What is the difference between a smart person who has read the sequences and considers AI x-risk important and interesting, but continues to be primarily a consumer of ideas, and someone who starts having ideas? I am not trying to set a really high bar here—they don’t have to be good ideas. They can’t be off-the-cuff either, though. I’m talking about someone taking their ideas through multiple iterations.
A person does not need to research full-time to have ideas. Ideas can come during downtime. Maybe it is something you think about during your commute, and talk about occasionally at a lesswrong meetup.
There is something incomplete about my model of people doing this vs not doing this. I expect more people to have more ideas than they do.
AI alignment is the example I’m focusing on, but the missing piece of my world-model extends much more broadly than that. How do some people end up developing sprawling intellectual frameworks, while others do not?

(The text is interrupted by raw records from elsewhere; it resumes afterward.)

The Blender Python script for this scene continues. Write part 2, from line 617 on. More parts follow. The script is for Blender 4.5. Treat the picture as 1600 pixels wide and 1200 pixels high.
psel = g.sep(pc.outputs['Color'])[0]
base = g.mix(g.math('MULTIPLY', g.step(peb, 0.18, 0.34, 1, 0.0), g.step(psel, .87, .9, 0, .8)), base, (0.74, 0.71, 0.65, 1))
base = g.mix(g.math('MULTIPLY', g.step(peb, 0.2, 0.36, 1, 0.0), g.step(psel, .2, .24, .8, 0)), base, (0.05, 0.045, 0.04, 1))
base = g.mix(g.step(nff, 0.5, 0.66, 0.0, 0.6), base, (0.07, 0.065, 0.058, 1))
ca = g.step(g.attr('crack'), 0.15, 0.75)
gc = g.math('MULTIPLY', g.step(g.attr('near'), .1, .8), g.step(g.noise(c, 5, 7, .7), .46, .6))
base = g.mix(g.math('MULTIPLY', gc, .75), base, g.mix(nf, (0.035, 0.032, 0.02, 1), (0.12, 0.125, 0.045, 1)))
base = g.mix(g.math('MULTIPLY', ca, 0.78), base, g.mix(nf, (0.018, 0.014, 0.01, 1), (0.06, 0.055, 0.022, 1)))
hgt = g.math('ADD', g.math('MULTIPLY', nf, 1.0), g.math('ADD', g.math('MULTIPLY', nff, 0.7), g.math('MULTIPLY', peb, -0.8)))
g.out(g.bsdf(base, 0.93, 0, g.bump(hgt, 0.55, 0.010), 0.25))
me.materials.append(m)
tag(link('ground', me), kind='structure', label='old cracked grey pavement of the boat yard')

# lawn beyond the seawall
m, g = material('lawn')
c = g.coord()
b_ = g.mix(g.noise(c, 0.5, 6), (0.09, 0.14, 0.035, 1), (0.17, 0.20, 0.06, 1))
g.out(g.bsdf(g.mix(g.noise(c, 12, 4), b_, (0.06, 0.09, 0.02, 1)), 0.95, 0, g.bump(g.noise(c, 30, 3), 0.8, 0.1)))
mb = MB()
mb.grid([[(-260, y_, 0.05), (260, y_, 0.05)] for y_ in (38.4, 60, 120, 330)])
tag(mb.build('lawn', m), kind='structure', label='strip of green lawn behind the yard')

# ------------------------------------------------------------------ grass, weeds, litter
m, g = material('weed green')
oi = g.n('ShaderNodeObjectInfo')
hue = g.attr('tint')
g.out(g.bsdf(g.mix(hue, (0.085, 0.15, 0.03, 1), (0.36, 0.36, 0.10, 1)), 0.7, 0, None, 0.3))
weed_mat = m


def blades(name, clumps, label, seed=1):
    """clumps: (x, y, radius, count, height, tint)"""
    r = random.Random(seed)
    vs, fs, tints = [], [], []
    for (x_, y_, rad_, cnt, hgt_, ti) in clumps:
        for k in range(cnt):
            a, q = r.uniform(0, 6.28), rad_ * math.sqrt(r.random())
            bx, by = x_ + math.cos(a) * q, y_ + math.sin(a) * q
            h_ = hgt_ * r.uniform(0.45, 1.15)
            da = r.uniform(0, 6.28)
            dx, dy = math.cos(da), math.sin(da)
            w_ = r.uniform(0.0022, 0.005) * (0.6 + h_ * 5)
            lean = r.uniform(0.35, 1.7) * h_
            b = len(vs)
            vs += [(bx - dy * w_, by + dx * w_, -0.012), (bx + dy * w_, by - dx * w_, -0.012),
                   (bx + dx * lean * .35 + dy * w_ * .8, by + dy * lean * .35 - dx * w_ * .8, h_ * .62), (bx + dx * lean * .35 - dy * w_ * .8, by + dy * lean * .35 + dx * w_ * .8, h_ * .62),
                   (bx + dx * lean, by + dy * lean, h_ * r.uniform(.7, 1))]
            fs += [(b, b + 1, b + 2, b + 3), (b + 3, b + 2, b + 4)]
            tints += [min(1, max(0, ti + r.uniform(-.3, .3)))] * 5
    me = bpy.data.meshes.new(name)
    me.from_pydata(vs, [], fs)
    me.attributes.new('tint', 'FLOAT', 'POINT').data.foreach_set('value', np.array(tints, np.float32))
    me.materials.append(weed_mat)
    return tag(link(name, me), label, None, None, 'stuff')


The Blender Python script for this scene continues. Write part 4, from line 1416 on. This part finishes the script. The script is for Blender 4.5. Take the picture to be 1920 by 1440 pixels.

There could be a separate “what could someone do about it” question, but I want to avoid normative/instrumental connotations here to focus on the causal chains. Asking someone “why don’t you do more?” has a tendency to solicit answers like “yeah I should do more, I’m bottlenecked on willpower”—but I don’t think willpower is the distinguishing factor between cases I observe. (Maybe there is something related involved, but I mostly don’t think of intellectual productivity as driven by a top-down desire to be intellectually productive enforced by willpower.)
I have some candidate models, but all my evidence is anecdotal and everything seems quite shaky.
The answers on this question have a lot of good analysis from an angle and at a level of meta which otherwise seems somewhat neglected.
The answers to this question were really great, and I’ve referenced many of them since the time this post was written. I’ve found them quite useful in my personal reflections on how I myself can sustain being intellectually generative and active myself, and how to build an organization in which other people are able to do so.